There was an ongoing Civil War and international conflict in Mexico. Recall that with the U.S. Civil War going on, the Monroe Doctrine calling for European Powers to adopt "hands off!" approaches to colonialism in Latin America--kindred American Republics--was mooted. So Spain tried to resume control of the Dominican Republic--failed--and Guatemala adopted the red and yellow of Spain to add to its blue and white Central American flag... But France of Napoleon III assailed Mexico and tried to install Maximilian von Hapsburg, the Austrian Archduke, and his Belgian princess Carlota as the Emperor and Empress of Mexico in the second Mexican Empire. Coservatieves and pro-clerical elements rallied to the Imperial throne. Benito Juárez and the pro-capitalist, pro-Republican Liberals rallied against him... And obtained recognition and even supplies from Abraham Lincoln, and later Johnson.

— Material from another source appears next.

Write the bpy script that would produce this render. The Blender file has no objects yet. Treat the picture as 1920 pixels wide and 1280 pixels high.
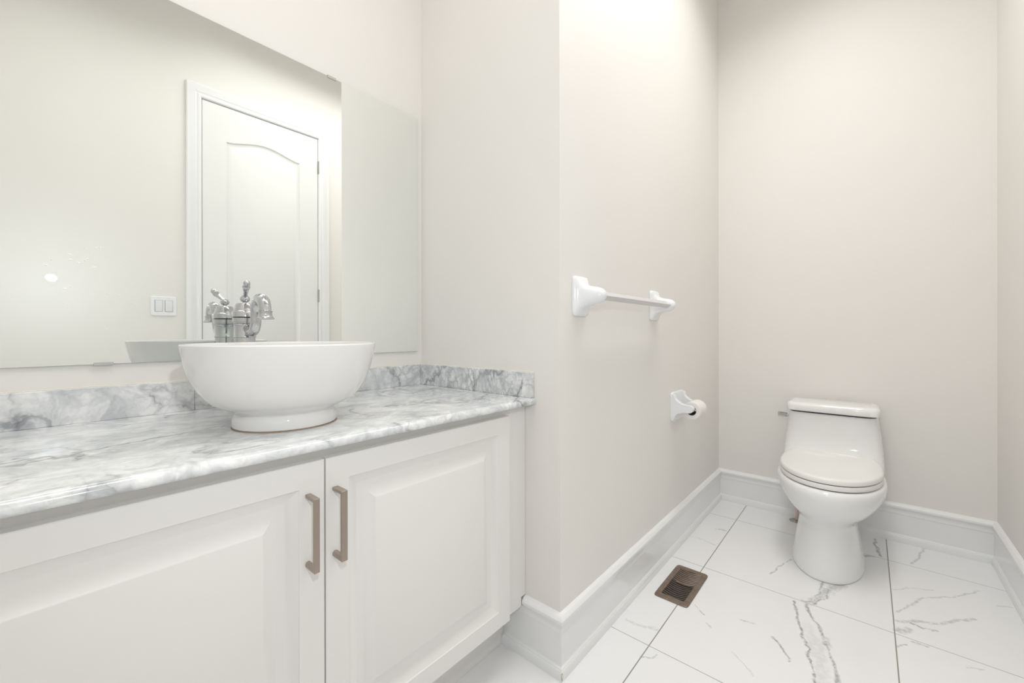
import bpy, bmesh, math, random
from mathutils import Vector, Matrix
random.seed(7)
PI = math.pi
SC = bpy.context.scene

# ------------------------------------------------------------------ camera, light, exposure
H = 1.02                                   # lens height
FPX = 774.65
cam = bpy.data.cameras.new('camera')
cam.sensor_width = 36.0
cam.lens = FPX / 1920 * 36.0
cam.shift_y = -(640 - 624.745) / 1920
cam.clip_start = 0.01
co = bpy.data.objects.new('camera', cam)
SC.collection.objects.link(co)
a = math.radians(40.672)
fw = Vector((math.cos(a), math.sin(a), 0)); rt = Vector((math.sin(a), -math.cos(a), 0)); up = Vector((0, 0, 1))
t = math.radians(-0.0346); fw, up = fw*math.cos(t)+up*math.sin(t), up*math.cos(t)-fw*math.sin(t)
t = math.radians(-0.0846); rt, up = rt*math.cos(t)+up*math.sin(t), up*math.cos(t)-rt*math.sin(t)
M = Matrix((rt, up, -fw)).transposed().to_4x4(); M.translation = (0, 0, H)
co.matrix_world = M
SC.camera = co

SC.view_settings.view_transform = 'Standard'
SC.view_settings.look = 'None'
SC.view_settings.gamma = 1.0
SC.view_settings.use_curve_mapping = False
SC.view_settings.exposure = 0.09
SC.cycles.max_bounces = 10
SC.cycles.diffuse_bounces = 8
SC.cycles.glossy_bounces = 6
SC.cycles.sample_clamp_indirect = 4.0
SC.cycles.use_denoising = True
SC.cycles.use_adaptive_sampling = True
SC.cycles.adaptive_threshold = 0.02
SC.cycles.use_guiding = False

w = bpy.data.worlds.new('world'); SC.world = w; w.use_nodes = True
w.node_tree.nodes['Background'].inputs[0].default_value = (0.9, 0.95, 1, 1)
w.node_tree.nodes['Background'].inputs[1].default_value = 0.3


def area(name, loc, sx, sy, power, color):
    l = bpy.data.lights.new(name, 'AREA'); l.shape = 'RECTANGLE'; l.size = sx; l.size_y = sy
    l.energy = power; l.color = color; l.spread = math.radians(152)
    o = bpy.data.objects.new(name, l); SC.collection.objects.link(o); o.location = loc
    return o


area('unseen_ceiling_light', (1.50, 0.14, 3.03), 1.5, 0.4, 13.2, (1.0, 0.980, 0.952))  # unseen light, stretched wide to even out the room
area('unseen_ceiling_light', (0.15, 0.55, 3.03), 0.6, 0.6, 6.4, (1.0, 0.980, 0.952))  # unseen light added over the vanity to brighten the return wall
# the photographer's flash beside the lens, aimed the way the camera looks
fl = bpy.data.lights.new('camera_flash', 'SPOT'); fl.energy = 9.0; fl.shadow_soft_size = 0.014; fl.color = (0.93, 0.97, 1.0)
fl.spot_size = math.radians(165); fl.spot_blend = 0.75
fo = bpy.data.objects.new('camera_flash', fl); SC.collection.objects.link(fo); fo.location = (0.06, 0.0, 1.265)
fo.rotation_euler = fw.to_track_quat('-Z', 'Y').to_euler()
fs = bpy.data.lights.new('flash_spill', 'POINT'); fs.energy = 2.0; fs.shadow_soft_size = 0.014; fs.color = (0.86, 0.94, 1.0)
fso = bpy.data.objects.new('flash_spill', fs); SC.collection.objects.link(fso); fso.location = (0.055, 0.0, 1.268)

# ------------------------------------------------------------------ room dimensions
YM = 1.364        # mirror wall
XS = 1.0272       # return wall beside the vanity
YT = 0.695        # towel rail wall
XB = 2.7695       # toilet wall
YR = -0.435       # door wall
XL = -0.277       # near wall, left end of the vanity
ZC = 3.06

# ------------------------------------------------------------------ materials


class NT:
    """small helper around a material's node tree"""
    def __init__(s, name, **kw):
        s.m = bpy.data.materials.new(name); s.m.use_nodes = True
        s.t = s.m.node_tree; s.b = s.t.nodes['Principled BSDF']
        for k, v in kw.items():
            k = k.replace('_', ' ')
            s.b.inputs[k].default_value = (*v, 1) if isinstance(v, tuple) and len(v) == 3 else v

    def n(s, typ, **kw):
        x = s.t.nodes.new(typ)
        for k, v in kw.items(): setattr(x, k, v)
        return x

    def l(s, a, b): s.t.links.new(a, b)

    def math(s, op, a, b=0.0, c=None, clamp=False):
        x = s.n('ShaderNodeMath', operation=op); x.use_clamp = clamp
        for i, v in enumerate((a, b, c)):
            if v is None: continue
            if hasattr(v, 'type'): s.l(v, x.inputs[i])
            else: x.inputs[i].default_value = v
        return x.outputs[0]

    def vmath(s, op, a, b=None, scale=None):
        x = s.n('ShaderNodeVectorMath', operation=op)
        for i, v in enumerate((a, b)):
            if v is None: continue
            if hasattr(v, 'type'): s.l(v, x.inputs[i])
            else: x.inputs[i].default_value = v
        if scale is not None: x.inputs['Scale'].default_value = scale
        return x.outputs['Value'] if op in ('LENGTH', 'DOT_PRODUCT', 'DISTANCE') else x.outputs[0]

    def noise(s, vec, scale, detail=4, rough=0.55, dist=0.0):
        x = s.n('ShaderNodeTexNoise'); x.inputs['Scale'].default_value = scale
        x.inputs['Detail'].default_value = detail; x.inputs['Roughness'].default_value = rough
        x.inputs['Distortion'].default_value = dist
        if vec is not None: s.l(vec, x.inputs['Vector'])
        return x

    def ramp(s, fac, stops):
        x = s.n('ShaderNodeValToRGB'); e = x.color_ramp.elements
        while len(e) < len(stops): e.new(0.5)
        for el, (p, c) in zip(e, stops):
            el.position = p; el.color = (*c, 1) if isinstance(c, tuple) else (c, c, c, 1)
        s.l(fac, x.inputs[0]); return x.outputs[0]

    def mix(s, fac, A, B, mode='MIX'):
        x = s.n('ShaderNodeMix', data_type='RGBA', blend_type=mode)
        for sock, v in ((x.inputs[0], fac), (x.inputs[6], A), (x.inputs[7], B)):
            if hasattr(v, 'type'): s.l(v, sock)
            else: sock.default_value = (*v, 1) if isinstance(v, tuple) else v
        return x.outputs[2]

    def bump(s, h, strength=0.1, dist=0.002):
        x = s.n('ShaderNodeBump'); x.inputs['Strength'].default_value = strength; x.inputs['Distance'].default_value = dist
        s.l(h, x.inputs['Height']); s.l(x.outputs[0], s.b.inputs['Normal'])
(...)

Meanwhile, the Shoshonean Nermernuh/ Comanche did not hesitate. They raided and burned and pillaged, and the pale of settlement receded eastward. Small wonder that Texans were allowed to form TST or Texas State Troops to stave off the depredations from the Comanche and Mexicans. In the meantime, huge sums of money could be made trafficking Texas cotton through Mexico for export through the Union Naval "anaconda" blockade. Not just to European mills and brokers, but to copper heads in New York, and thence to New England mills!

The Juáristas had a hodge-podge of arms, but the British Enfield was supposed to be the service rifle... So as Union forces seized such arms from CSA hands... South they went! As but one example, 30,000 stands of British arms in Baton Rouge, LA went to Juárez's forces. As for catle? the beeves supplied beef, hides/ leather, tallow and sinew to the taker: Mexicans, Imperialists, Indians, and Texans. Small wonder that the numbers increased. "Slow elk" to the Indians! ambulatory meat lockers to whoever drove them.

As for slavery, there was a tendency during the Civil War campaigns in the Mississippi Basin for slaveholders to "refugee" slaves in distant Texas... So the numbers increased in Texas during the war as well.

When Reconstruction ended early in Texas--and it did-- McNelly's Rangers was formed by Democrats in Austin. McNelly, dying of tuberculosis and having to chew rather than smoke his cigars, recruited many ex-Confederate cavalry raiders and even bushwackers into the Texas Rangers. Armed with .45-70 Sharps rifles and a passel of revolvers each, they moved south to the "Nueces Strip" to confront Cortinistas and lawless bandits and rustlers. (In?)Famously, they never made an arrest, but shot down and strung up anyone and everyone deemed outside the Austin-based law... In the case of Brownsville, bodies were stacked up in a pile, and anyone who came by to mourn was duly noted for a later nocturnal visit... Cortina was ultimately given the governorship of Tamaulipas but later moved to Mexico City under virtual house arrest. At least one of McNelly's Rangers--from Georgia--made the remark that Cortina considered many of the cattle north of the river those of his grandmother... And if the claims had been investigated, "he might have been right."

Such were the historical antecedents of the great cattle drives of the American West, and the "Golden Age of the Cowboy" after the Civil War.